THE Home Office has denied losing the paperwork of a British Army lance-corporal who was refused a visa to bring his teenage daughter from Kenya to his Highland home.

We revealed on Wednesday how civil servants in Home Secretary Sajid Javid’s office could not find documentation for the application by Denis Omondi for his 14-year-old daughter Anne.

Omondi is with the Black Watch, 3 Scots, based at Fort George, and has served in Afghanistan and Iraq. He and his wife Shelagh want the teenager to make her home with them in Inverness.

READ MORE: Home Office finds lance-corporal's ‘lost’ visa paperwork

His MP, Drew Hendry, spoke to staff in Javid’s office earlier this week, and was told they couldn’t find their own correspondence with their own reference number.

In a statement to The National yesterday, a Home Office spokesperson said: “No documents relating to Mr Omondi’s application have been lost. We are in contact with Mr Omondi about his case, which is being reviewed, and it would be inappropriate to comment further at this stage.”

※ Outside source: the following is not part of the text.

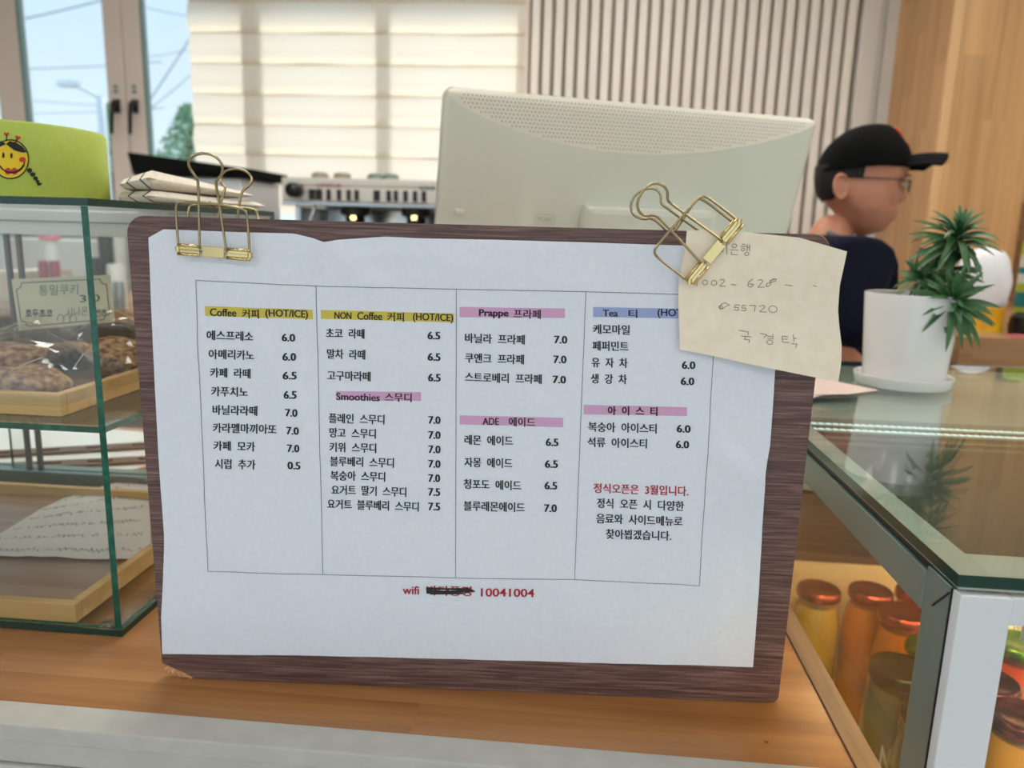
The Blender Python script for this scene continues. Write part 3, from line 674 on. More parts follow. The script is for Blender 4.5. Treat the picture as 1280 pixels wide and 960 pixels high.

However, Shelagh Omondi told us: “It does feel like they have forgotten it’s a little girl who is suffering through all this nonsense. The whole thing just feels farcical.

“We are trying to shelter Ann but the longer this goes on the more worried for her we become.

“She’s had some of her possessions stolen at school and has said she’s unhappy and lonely. We both just want her here so she can be safe and happy. There is a whole community waiting to welcome her and a family waiting too.”